本来の構成通りに製作したかったが、都合上難しくなったことを、あの場で説明してくれたと感じました。
そしてもうひとつ極めて重要なシーンは、アメイジング・スパイダーマンがMJを救うシーンで、自由の女神の崩壊に伴いMJが落下するシーン(スパイダーマンシリーズではお馴染みですが)、MJを助けようとトム演じるスパイダーマンが助けに向かいますが、グリーン・ゴブリンの邪魔が入ります。
どんどん落下していくMJを間一髪で救ったのは、アメイジング・スパイダーマンでした。
「ありがとう」と言うMJに対して、涙ぐみながら「大丈夫、大丈夫」というスパイディ。
自分の世界線では恋人のグウェンを救うことが出来なかったですが、この世界ではMJを救うことができた訳です。
彼が勇気を持って飛び出し、そして救えたことに安堵して流した涙。
もちろんグウェンは戻りませんが、できなかったことが「No Way Home」で叶ったのです。

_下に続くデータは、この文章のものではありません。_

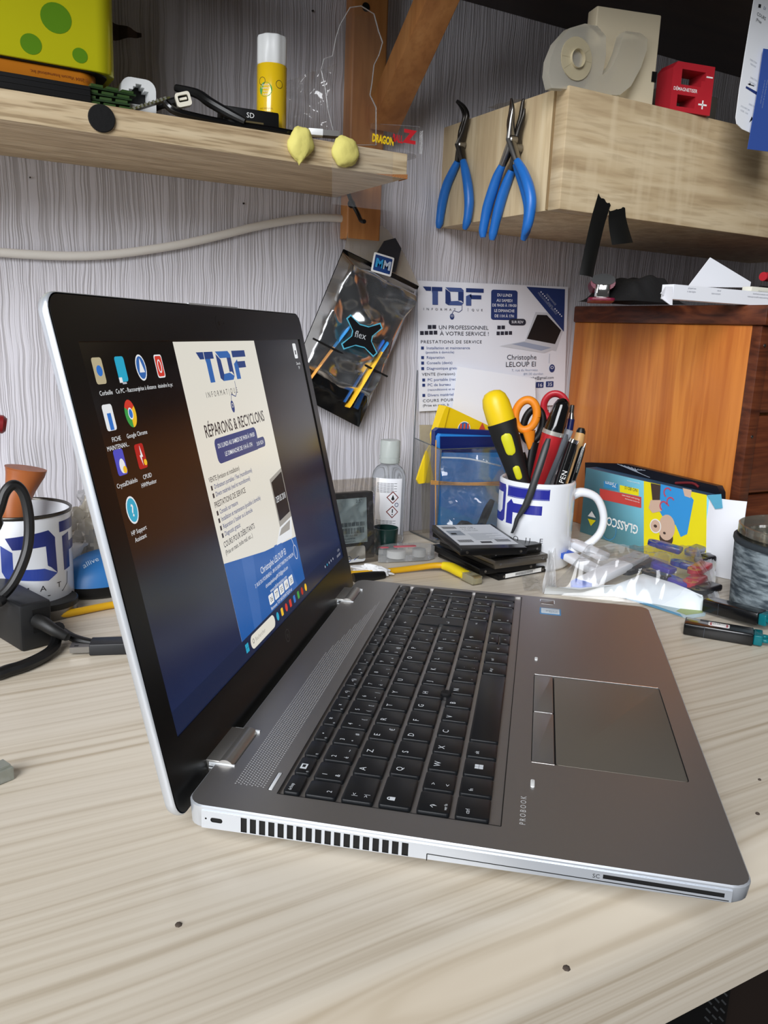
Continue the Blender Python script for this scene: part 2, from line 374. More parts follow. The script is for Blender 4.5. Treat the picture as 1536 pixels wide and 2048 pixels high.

いろんな感情が入り混じった表情は、素晴らしい演技でこれだけでも観る価値があるし、アメイジング・スパイダーマンが救われる為の物語でもあると感じました。
この一連のシーンは本当に嬉しくて、とても切なくて大号泣してしまいました。
僕個人としては「アメイジング」シリーズが一番好きだったので、2022年にこのような形で復活してくれたことが本当に嬉しかったです。

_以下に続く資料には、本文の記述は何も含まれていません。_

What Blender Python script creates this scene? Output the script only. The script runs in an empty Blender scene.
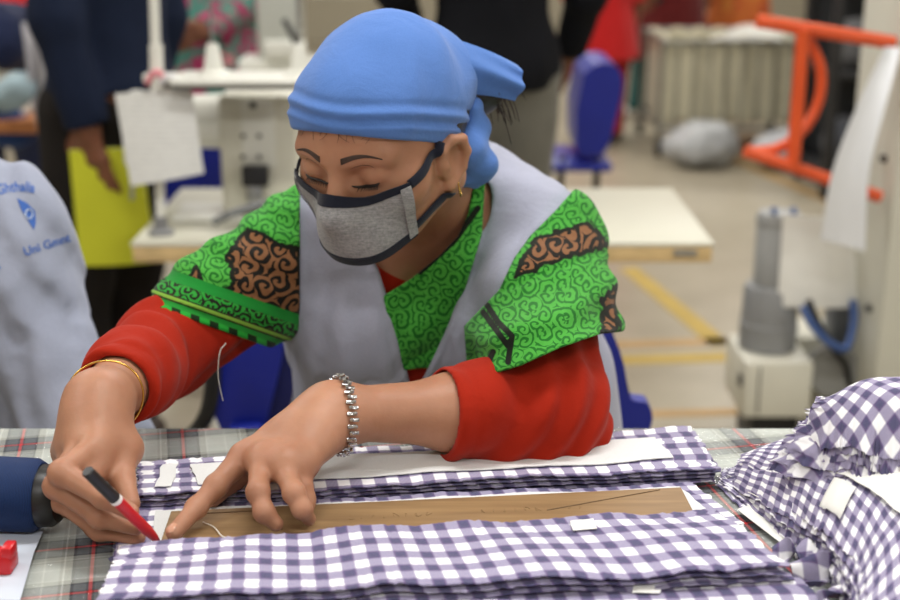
import bpy, bmesh, math, random
import numpy as np
from mathutils import Vector, Matrix
random.seed(7)
RNG = np.random.default_rng(7)
SC = bpy.context.scene
COL = SC.collection

# ------------------------------------------------------------------ camera geometry
FPX = 1320.0
PITCH = math.radians(16.9)
CAM = np.array([0.0, 0.0, 1.40])
TABLE = 0.90
CF = np.array([0, math.cos(PITCH), -math.sin(PITCH)])
CU = np.array([0, math.sin(PITCH), math.cos(PITCH)])

def ray(px, py):
    return np.array([1.0, 0, 0])*((px-450)/FPX) + CU*(-(py-300)/FPX) + CF
def P(px, py, Y):
    r = ray(px, py); return CAM + r*(Y/r[1])
def PZ(px, py, z):
    r = ray(px, py); return CAM + r*((z-CAM[2])/r[2])
def V(*a): return np.array(a, float)
def unit(v):
    v = np.asarray(v, float); return v/np.linalg.norm(v)

cam_d = bpy.data.cameras.new('camera'); cam = bpy.data.objects.new('camera', cam_d); COL.objects.link(cam)
cam.location = CAM; cam.rotation_euler = (math.pi/2-PITCH, 0, 0)
cam_d.sensor_width = 36; cam_d.lens = FPX*36/900
cam_d.clip_start = 0.05; cam_d.clip_end = 200
cam_d.dof.use_dof = True; cam_d.dof.focus_distance = 1.14; cam_d.dof.aperture_fstop = 4.2
SC.camera = cam
SC.view_settings.view_transform = 'Standard'; SC.view_settings.look = 'None'
SC.view_settings.gamma = 1; SC.view_settings.use_curve_mapping = False

# ------------------------------------------------------------------ objects
def tag(o, label, cat, group=None, kind=None):
    o['label'] = label; o['category'] = cat
    if group: o['group'] = group
    if kind: o['kind'] = kind
    return o
def thing(name, label, cat, loc=(0, 0, 0), rotz=0, group=None):
    o = bpy.data.objects.new(name, None); COL.objects.link(o)
    o.empty_display_size = .05
    o.location = loc; o.rotation_euler = (0, 0, rotz)
    return tag(o, label, cat, group)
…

過去シリーズをただのカメオ出演、エンタメ要素に留まらず、このように素晴らしい取扱い方をしてくれた点は、全てのMARVELファン、スパイダーマンファンにとって至福のひとときでしたし、間違いなく「No Way Home」の質をグッと高めた要因でもあります。
考察3.アイアンマンとの絆
本作のテーマは”独り立ち”だったので、師匠アイアンマンの直接的な描写は少なかったですが、実は随所にアイアンマンとの師弟の絆を感じさせるようなシーンが散りばめられていたんですよね。
まず象徴的だったのが、スパイダーマンのコスチュームですね。
MCUのアイアンマンとスパイダーマンはコスチュームのバリエーションが豊富で、いちいち説明していると時間がなくなってしまうので本作でも細かく触れていなかったと思うのですが、本作でメインスーツとして扱われていた赤黒ベースにゴールドが入ったスーツは、インテグレートスーツという名称のコスチュームです。

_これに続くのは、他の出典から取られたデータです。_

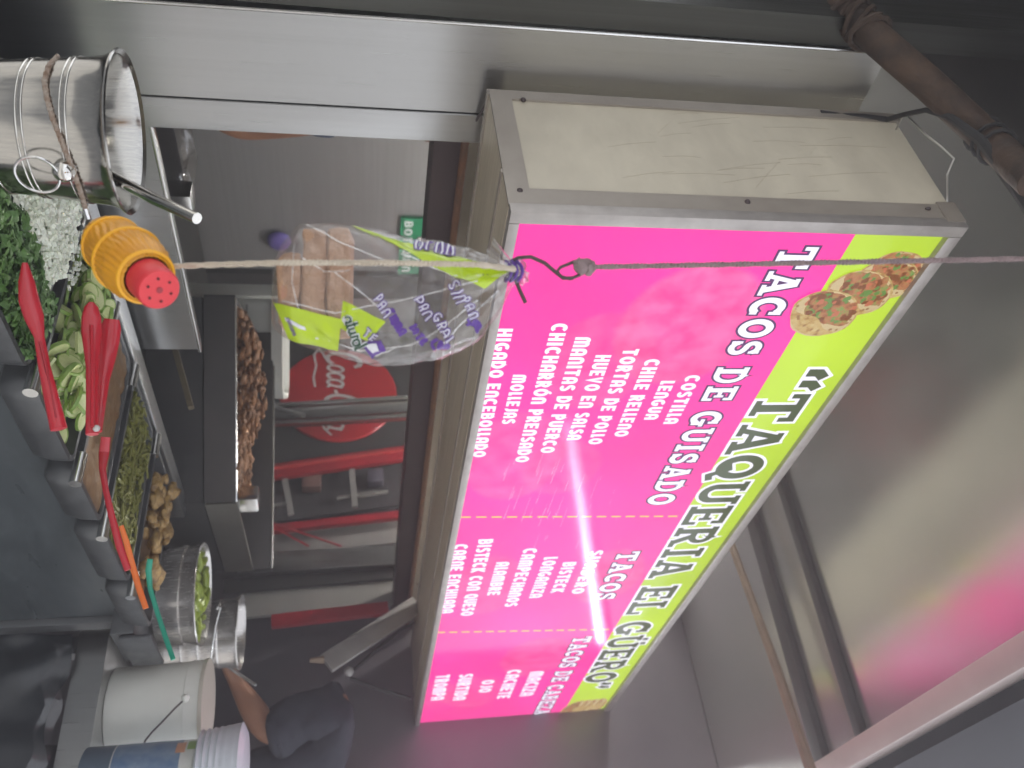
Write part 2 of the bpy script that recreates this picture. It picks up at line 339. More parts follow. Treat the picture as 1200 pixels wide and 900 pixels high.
SLAB = {
 'T': (.84, [([(.0, .93), (.84, .93)], .14), ([(.05, 1.), (.05, .68)], .10), ([(.79, 1.), (.79, .68)], .10), ([(.42, .9), (.42, .02)], V_), ([(.2, .05), (.64, .05)], S_)]),
 'A': (.96, [([(.18, .04), (.45, .98)], .12), ([(.80, .04), (.50, .98)], V_), ([(.26, .33), (.72, .33)], H_*.8), ([(.0, .05), (.36, .05)], S_), ([(.58, .05), (1., .05)], S_), ([(.3, .95), (.55, .95)], S_)]),
 'Q': (.9, [(arc(.43, .52, .34, .41, 0, 360, 28), V_), ([(.30, .22), (.50, .30), (.62, .10), (.72, -.08), (.9, -.02)], .12)]),
 'O': (.86, [(arc(.43, .5, .34, .42, 0, 360, 28), V_)]),
 'U': (.9, [([(.18, .98)]+arc(.46, .34, .28, .26, 180, 360)+[(.74, .98)], .17), ([(.0, .95), (.36, .95)], S_), ([(.58, .95), (.92, .95)], S_)]),
 'E': (.82, [([(.2, 0), (.2, 1)], V_), ([(.0, .06), (.78, .06)], .12), ([(.0, .94), (.76, .94)], .12), ([(.2, .5), (.58, .5)], S_), ([(.75, .0), (.75, .3)], S_), ([(.72, 1), (.72, .72)], S_), ([(.56, .36), (.56, .64)], .08)]),
 'R': (.94, [([(.2, 0), (.2, 1)], V_), ([(.02, .05), (.4, .05)], S_), ([(.02, .94), (.46, .94)]+arc(.46, .71, .26, .23, 90, -90, 10)+[(.24, .48)], .13), ([(.44, .46), (.72, .06)], .17), ([(.62, .05), (.94, .05)], S_)]),
 'I': (.46, [([(.23, 0), (.23, 1)], V_), ([(.02, .05), (.44, .05)], S_), ([(.02, .95), (.44, .95)], S_)]),
 'L': (.80, [([(.2, 0), (.2, 1)], V_), ([(.0, .06), (.78, .06)], .12), ([(.02, .95), (.42, .95)], S_), ([(.74, .0), (.74, .36)], S_)]),
 'G': (.92, [(arc(.44, .5, .34, .42, 52, 318, 22), V_), ([(.74, .08), (.74, .44)], .16), ([(.5, .42), (.92, .42)], S_), ([(.70, .98), (.70, .66)], .09)]),
 'C': (.84, [(arc(.44, .5, .34, .42, 50, 312, 22), V_), ([(.70, .98), (.70, .64)], .09), ([(.70, .06), (.70, .24)], .08)]),
 'S': (.76, [(arc(.37, .72, .24, .20, 20, 270, 14)[:]+arc(.37, .28, .26, .22, 90, -165, 14)[1:], .16), ([(.60, .99), (.60, .68)], .08), ([(.10, .02), (.10, .32)], .08)]),
 'D': (.9, [([(.2, 0), (.2, 1)], V_), ([(.0, .94), (.4, .94)]+arc(.4, .5, .36, .44, 90, -90, 16)+[(.0, .06)], .14)]),
 'B': (.84, [([(.2, 0), (.2, 1)], V_), ([(.0, .94), (.44, .94)]+arc(.44, .73, .22, .21, 90, -90, 10)+[(.24, .52)], .12), ([(.44, .51)]+arc(.46, .29, .27, .23, 90, -90, 10)+[(.0, .06)], .13)]),
 'Z': (.78, [([(.06, .94), (.70, .94), (.08, .06), (.74, .06)], .14), ([(.07, 1.), (.07, .70)], .09), ([(.72, .0), (.72, .3)], .09)]),
 '“': (.62, [([(.24, 1.02), (.10, .88), (.10, .66)], .17), ([(.56, 1.02), (.42, .88), (.42, .66)], .17)]),
 '”': (.62, [([(.12, 1.0), (.14, .84), (.02, .68)], .17), ([(.44, 1.0), (.46, .84), (.34, .68)], .17)]),
 ' ': (.34, [])}
SLAB['Ü'] = (SLAB['U'][0], SLAB['U'][1]+[([(.24, 1.14), (.38, 1.14)], .13), ([(.56, 1.14), (.70, 1.14)], .13)])
q = .21
FUN = {
 'A': (.62, [([(.1, 0), (.1, .62)]+arc(.31, .68, .21, .22, 180, 0, 10)+[(.52, 0)], q), ([(.1, .36), (.52, .36)], .13)]),
 'B': (.6, [([(.1, 0), (.1, 1)], q), ([(.1, .9), (.34, .9)]+arc(.34, .71, .16, .19, 90, -90, 8)+[(.12, .52)], .17), ([(.3, .52)]+arc(.34, .31, .19, .21, 90, -90, 8)+[(.1, .1)], .17)]),
 'C': (.62, [(arc(.34, .5, .25, .40, 48, 312, 18), q)]),
 'D': (.64, [([(.1, 0), (.1, 1)], q), ([(.1, .9), (.26, .9)]+arc(.26, .5, .28, .40, 90, -90, 14)+[(.1, .1)], q)]),
 'E': (.54, [([(.1, 0), (.1, 1)], q), ([(.1, .91), (.52, .91)], .17), ([(.1, .5), (.46, .5)], .17), ([(.1, .09), (.52, .09)], .17)]),
 'F': (.52, [([(.1, 0), (.1, 1)], q), ([(.1, .91), (.5, .91)], .17), ([(.1, .5), (.44, .5)], .17)]),
 'G': (.66, [(arc(.34, .5, .25, .40, 55, 345, 18), q), ([(.36, .44), (.66, .44)], .15)]),
 'H': (.62, [([(.1, 0), (.1, 1)], q), ([(.52, 0), (.52, 1)], q), ([(.1, .5), (.52, .5)], .18)]),
 'I': (.24, [([(.12, 0), (.12, 1)], q)]),
 'J': (.42, [([(.31, 1), (.31, .3)]+arc(.14, .28, .17, .19, 0, -100, 6), q)]),
 'K': (.6, [([(.1, 0), (.1, 1)], q), ([(.5, 1), (.18, .5), (.54, 0)], .19)]),
 'L': (.36, [([(.12, 1), (.12, .1), (.34, .1)], q)]),
 'M': (.86, [([(.1, 0), (.1, .66)]+arc(.265, .7, .165, .2, 180, 0, 8)+[(.43, 0)], .19), ([(.43, .3), (.43, .66)]+arc(.595, .7, .165, .2, 180, 0, 8)+[(.76, 0)], .19)]),
 'N': (.62, [([(.1, 0), (.1, .64)]+arc(.31, .68, .21, .22, 180, 0, 10)+[(.52, 0)], q)]),
 'O': (.70, [(arc(.35, .5, .25, .40, 0, 360, 24), q)]),
 'P': (.58, [([(.1, 0), (.1, 1)], q), ([(.1, .9), (.28, .9)]+arc(.28, .66, .2, .24, 90, -90, 10)+[(.1, .42)], .19)]),
 'Q': (.70, [(arc(.35, .5, .25, .40, 0, 360, 24), q), ([(.4, .26), (.64, -.02)], .16)]),
 'R': (.6, [([(.1, 0), (.1, 1)], q), ([(.1, .9), (.28, .9)]+arc(.28, .68, .2, .22, 90, -90, 10)+[(.1, .46)], .19), ([(.3, .46), (.52, 0)], .2)]),
 'S': (.54, [(arc(.28, .72, .18, .19, 30, 270, 12)+arc(.28, .28, .19, .20, 90, -150, 12)[1:], .19)]),
 'T': (.56, [([(.0, .9), (.56, .9)], .2), ([(.28, .9), (.28, 0)], q)]),
 'U': (.62, [([(.1, 1)]+arc(.31, .32, .21, .22, 180, 360, 10)+[(.52, 1)], q)]),
 'V': (.6, [([(.08, 1), (.30, .08), (.52, 1)], .19)]),
 'Z': (.56, [([(.04, .9), (.46, .9), (.08, .1), (.54, .1)], .18)]),
 '-': (.4, [([(.05, .5), (.35, .5)], .16)]), ' ': (.28, [])}
FUN['Ó'] = (FUN['O'][0], FUN['O'][1]+[([(.30, 1.04), (.46, 1.22)], .14)])
FUN['Ñ'] = FUN['N']
def text_mesh(mb, s, font, place, x0, x1, y0, h, grow=0., gap=.13, lift=0., flat_ends=True):
    """place(x, y, lift) -> world point; letters of height h fill x0..x1"""
    tot = sum(font[c][0] for c in s)+gap*(len(s)-1); kx = (x1-x0)/tot; x = 0.; e = 0
    for c in s:
        wd, strokes = font[c]
        for poly, sw in strokes:
            closed = len(poly) > 4 and abs(poly[0][0]-poly[-1][0])+abs(poly[0][1]-poly[-1][1]) < 1e-5
            pl = list(poly[:-1]) if closed else list(poly)
            g = grow
            if not closed and g:      # outlines run past the stroke ends too
                a, b = Vector(pl[0]), Vector(pl[1]); d = (a-b).normalized()*g; pl[0] = tuple(a+d)
                a, b = Vector(pl[-1]), Vector(pl[-2]); d = (a-b).normalized()*g; pl[-1] = tuple(a+d)
            L, Rr = ribbon(pl, sw+2*g, closed); n = len(L); e += 1; lf = lift+.00004*(e % 6)
            f = lambda p: place(x0+(x+p.x)*kx, y0+p.y*h, lf)
            vs = [f(p) for p in L]+[f(p) for p in Rr]
            mb.add(vs, [(i, (i+1) % n, n+(i+1) % n, n+i) for i in range(n if closed else n-1)])
        x += wd+gap
    return mb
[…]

ピーター・パーカー自身が開発したレッド&ブラックスーツは、映画序盤でミステリオ信者にペイントボールで汚されてしまったやつですね。
それとトニーが遺したアイアンスパイダースーツは、エンドゲームとかで着用していたものですね。
この二つを融合させた、まさに最強のインテグレート(結合)スーツなのです。
アイアンマンの意志とピーターの意志が重なった、絆を感じさせるスーツだった訳です。
どのスーツもカッコよくて、ある意味スパイダーマンの象徴なので、細かいところまでこだわりを感じることが出来て、とても満足出来ました。
あと印象的だったのは、ハッピーのコンドミニアムにトニースタークのロボットアームが置かれてたことです。
世間の目から逃れるためにハッピーのコンドミニアムを住処にしていたピーターは、すぐにロボットアームのDUM-Eと仲良くなっていました。
トニーと同様にピーターのことも、気に入っていました。
「ファー・フロム・ホーム」の飛行機のシーンでも、アイアンマンさながらの開発シーンがありましたが、アイアンマン亡き今、MCUの中心になるのは、やはりスパイダーマンですね。
まとめ
以上で、「スパイダーマンNWH」の考察を終わっていきます。
ホームシリーズのスパイダーマンは本作までのトリロジーで契約終了ですが、MARVELは新たに、トムホランドを主演に据えた3部作構想をしているという噂がありますし、エンドクレジットシーンでヴェノムの欠片がマルチバースへ戻らずに居座っていたので、大人へと成長したピーターの新たな活躍がいつかスクリーンで観れると嬉しいですね。
また、直近だとマルチバースに踏み込んでしまった代償として、ドクター・ストレンジが尻拭いをする「ドクター・ストレンジ/マルチバース オブマッドネス」が、5月に公開を予定されています。
そしてその監督は初代スパイダーマン3部作を監督したサム・ライミということで、まさに歴史が、円環を成していると感じました。
MARVELは私たちをまだまだ楽しませてくれそうです!
次回の作品も楽しみですね。
最後まで読んでいただきありがとうございました。